Many people use computers for entertainment and Windows has more compatibility with games because game developers target Windows. Even though many of the game engines they use support Linux.
With Wine, Proton, Dxvk, etc... the game compatibility gap is closing rapidly, though.
Now, many occupations require software that won't run on Linux (software from Autodesk, Adobe, etc), but the use case for the vast majority of people is well covered.
If they were given the chance to acquire their computer for cheaper without an OS they would have done so.
What do you mean I have to use iwconfig to fix my network? No, I just want to connect to a network. I don't want to write scripts for every device to suspend and resume.
It's been years since that was necessary. All major distros do this sort of thing automatically now with GUI configuration tools as a first class option. Even on bare bones distros like Debian.
Setting up my laptop with Fedora is a more straightforward job than doing the same task with Windows 10. Everything worked, including the fingerprint reader - no manual install of anything required.
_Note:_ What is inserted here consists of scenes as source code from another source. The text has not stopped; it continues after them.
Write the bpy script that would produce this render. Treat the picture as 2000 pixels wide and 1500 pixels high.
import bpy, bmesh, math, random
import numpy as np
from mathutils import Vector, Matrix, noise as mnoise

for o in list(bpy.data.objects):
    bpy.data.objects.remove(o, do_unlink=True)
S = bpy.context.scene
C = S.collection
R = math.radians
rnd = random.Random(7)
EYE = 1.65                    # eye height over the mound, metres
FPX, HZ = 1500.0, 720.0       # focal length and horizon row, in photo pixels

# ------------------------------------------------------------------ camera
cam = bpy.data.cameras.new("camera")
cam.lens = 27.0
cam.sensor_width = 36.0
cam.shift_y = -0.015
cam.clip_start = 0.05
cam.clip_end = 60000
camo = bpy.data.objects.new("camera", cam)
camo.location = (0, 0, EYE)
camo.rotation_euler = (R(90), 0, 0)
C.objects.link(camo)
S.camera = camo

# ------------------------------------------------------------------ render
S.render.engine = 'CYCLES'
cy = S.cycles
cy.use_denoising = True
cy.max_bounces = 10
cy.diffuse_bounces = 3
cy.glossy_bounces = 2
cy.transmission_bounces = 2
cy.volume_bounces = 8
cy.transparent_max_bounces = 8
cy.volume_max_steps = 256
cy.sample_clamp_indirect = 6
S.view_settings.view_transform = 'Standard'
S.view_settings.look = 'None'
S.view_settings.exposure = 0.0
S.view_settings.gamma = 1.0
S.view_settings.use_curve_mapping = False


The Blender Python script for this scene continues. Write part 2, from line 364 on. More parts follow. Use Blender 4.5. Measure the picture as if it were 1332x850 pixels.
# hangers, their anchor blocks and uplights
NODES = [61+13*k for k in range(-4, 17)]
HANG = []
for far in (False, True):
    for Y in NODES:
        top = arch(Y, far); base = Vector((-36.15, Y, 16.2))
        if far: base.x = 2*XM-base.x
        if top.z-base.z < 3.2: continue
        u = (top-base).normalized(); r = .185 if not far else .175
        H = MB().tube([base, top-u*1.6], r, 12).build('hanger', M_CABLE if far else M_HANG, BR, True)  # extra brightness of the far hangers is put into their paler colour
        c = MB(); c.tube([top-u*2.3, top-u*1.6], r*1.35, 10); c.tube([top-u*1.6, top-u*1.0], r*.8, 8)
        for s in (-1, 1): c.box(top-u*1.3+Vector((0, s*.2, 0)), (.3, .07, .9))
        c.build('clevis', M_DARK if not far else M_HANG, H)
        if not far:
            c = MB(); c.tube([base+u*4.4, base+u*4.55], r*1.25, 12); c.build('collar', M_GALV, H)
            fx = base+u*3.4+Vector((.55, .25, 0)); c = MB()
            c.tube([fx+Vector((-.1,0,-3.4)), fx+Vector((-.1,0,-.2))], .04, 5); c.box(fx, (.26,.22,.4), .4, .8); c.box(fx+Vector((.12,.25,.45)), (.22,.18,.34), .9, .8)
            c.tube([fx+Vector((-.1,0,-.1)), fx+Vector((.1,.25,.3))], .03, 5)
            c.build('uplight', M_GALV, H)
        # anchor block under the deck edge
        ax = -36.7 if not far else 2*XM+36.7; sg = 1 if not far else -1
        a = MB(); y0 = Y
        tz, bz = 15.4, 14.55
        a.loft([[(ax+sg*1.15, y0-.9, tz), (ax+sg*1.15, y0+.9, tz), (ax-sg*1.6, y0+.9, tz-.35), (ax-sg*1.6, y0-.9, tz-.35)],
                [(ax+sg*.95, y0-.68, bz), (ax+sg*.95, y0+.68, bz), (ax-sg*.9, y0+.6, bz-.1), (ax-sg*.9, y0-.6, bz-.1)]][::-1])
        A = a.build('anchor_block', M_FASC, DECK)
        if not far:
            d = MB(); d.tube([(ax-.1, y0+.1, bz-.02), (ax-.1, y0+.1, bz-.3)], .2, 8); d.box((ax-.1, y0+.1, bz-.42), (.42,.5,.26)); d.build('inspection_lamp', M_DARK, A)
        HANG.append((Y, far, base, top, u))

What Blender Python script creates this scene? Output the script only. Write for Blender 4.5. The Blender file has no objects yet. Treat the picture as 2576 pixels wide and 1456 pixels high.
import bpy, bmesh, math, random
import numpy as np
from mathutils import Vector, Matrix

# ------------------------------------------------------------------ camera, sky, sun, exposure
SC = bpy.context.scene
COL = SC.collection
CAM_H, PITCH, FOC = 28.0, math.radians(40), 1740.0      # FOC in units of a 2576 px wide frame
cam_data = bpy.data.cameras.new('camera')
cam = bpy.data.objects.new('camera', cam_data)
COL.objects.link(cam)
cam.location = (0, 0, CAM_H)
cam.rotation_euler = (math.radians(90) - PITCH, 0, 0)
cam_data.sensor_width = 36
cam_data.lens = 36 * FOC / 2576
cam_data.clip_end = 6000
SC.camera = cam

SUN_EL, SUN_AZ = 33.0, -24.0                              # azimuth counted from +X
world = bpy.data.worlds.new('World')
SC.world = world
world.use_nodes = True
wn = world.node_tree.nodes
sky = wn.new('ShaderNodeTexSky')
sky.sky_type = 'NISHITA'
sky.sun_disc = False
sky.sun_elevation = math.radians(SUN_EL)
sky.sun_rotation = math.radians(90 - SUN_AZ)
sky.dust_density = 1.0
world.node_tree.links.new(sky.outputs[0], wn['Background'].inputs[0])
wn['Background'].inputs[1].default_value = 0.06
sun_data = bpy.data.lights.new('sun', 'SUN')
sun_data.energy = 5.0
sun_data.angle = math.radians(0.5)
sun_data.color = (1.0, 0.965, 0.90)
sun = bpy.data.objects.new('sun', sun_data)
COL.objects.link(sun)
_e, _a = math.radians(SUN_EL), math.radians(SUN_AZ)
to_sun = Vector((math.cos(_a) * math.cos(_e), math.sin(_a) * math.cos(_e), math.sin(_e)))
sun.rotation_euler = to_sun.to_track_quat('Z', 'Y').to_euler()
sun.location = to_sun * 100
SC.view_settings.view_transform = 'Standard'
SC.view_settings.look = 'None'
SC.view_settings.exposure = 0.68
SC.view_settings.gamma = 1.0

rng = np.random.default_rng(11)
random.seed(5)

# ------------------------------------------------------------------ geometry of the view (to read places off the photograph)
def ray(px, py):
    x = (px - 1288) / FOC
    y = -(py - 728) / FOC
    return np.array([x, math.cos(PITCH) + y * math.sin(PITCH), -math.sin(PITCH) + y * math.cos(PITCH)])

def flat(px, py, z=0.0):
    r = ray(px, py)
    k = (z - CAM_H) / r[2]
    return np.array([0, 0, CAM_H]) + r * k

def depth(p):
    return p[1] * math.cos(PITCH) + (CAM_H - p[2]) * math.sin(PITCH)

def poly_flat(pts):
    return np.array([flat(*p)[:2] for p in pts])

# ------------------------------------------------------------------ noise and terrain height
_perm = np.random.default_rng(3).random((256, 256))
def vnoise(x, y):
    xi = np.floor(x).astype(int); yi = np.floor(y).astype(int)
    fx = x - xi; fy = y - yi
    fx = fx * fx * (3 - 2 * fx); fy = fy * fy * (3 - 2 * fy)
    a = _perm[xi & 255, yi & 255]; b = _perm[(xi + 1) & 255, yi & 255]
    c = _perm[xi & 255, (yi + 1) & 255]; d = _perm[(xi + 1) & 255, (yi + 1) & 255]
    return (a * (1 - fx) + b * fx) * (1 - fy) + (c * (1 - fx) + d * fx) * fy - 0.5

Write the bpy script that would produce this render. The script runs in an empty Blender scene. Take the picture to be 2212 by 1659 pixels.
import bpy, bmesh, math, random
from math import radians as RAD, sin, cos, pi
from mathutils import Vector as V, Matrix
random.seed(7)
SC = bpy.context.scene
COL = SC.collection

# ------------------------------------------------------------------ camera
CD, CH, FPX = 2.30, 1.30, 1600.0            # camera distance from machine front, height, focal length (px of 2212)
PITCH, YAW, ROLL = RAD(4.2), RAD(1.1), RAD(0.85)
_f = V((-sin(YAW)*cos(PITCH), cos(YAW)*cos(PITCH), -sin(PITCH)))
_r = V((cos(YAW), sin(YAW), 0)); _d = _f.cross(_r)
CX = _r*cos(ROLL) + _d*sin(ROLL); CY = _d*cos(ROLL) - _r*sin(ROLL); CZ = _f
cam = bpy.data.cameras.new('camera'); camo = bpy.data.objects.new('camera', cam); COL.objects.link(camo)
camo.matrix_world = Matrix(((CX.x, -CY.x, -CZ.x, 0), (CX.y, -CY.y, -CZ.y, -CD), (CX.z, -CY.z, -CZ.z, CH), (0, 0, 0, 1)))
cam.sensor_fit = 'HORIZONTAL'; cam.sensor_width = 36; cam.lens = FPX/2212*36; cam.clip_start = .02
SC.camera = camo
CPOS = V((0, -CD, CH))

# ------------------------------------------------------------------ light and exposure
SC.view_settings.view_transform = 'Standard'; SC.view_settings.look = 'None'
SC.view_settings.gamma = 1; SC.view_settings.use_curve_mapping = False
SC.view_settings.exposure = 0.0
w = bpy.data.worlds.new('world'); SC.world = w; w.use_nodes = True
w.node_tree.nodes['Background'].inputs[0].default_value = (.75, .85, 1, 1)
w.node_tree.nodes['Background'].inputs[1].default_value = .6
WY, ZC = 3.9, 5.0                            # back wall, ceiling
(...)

I've only had to touch iwconfig once (on a desktop OS) and it was when my network card wasn't even supported on Windows, so it was still a win for Linux. But yes, if something breaks, no shit you have to pull out the command line - it's the same on Windows, only a lot of the time, you can't actually fix it because they don't give you the necessary tools.
As for suspend/resume scripts, I've never had to do that and I use Arch (yes, hahah, but you know what I mean).
funny you say that, because Arch is what had me learn about those monstrosities (suspend/resume scripts). Granted, it was back around 2011 though so I'm sure things have changed quite a bit since.
Windows has a certification process for most hardware and drivers, things still break but any major or wide breaks are caught quite early. I just have less time to tinker with stuff when random flakiness pops up which happened a lot when I used Arch and Ubuntu.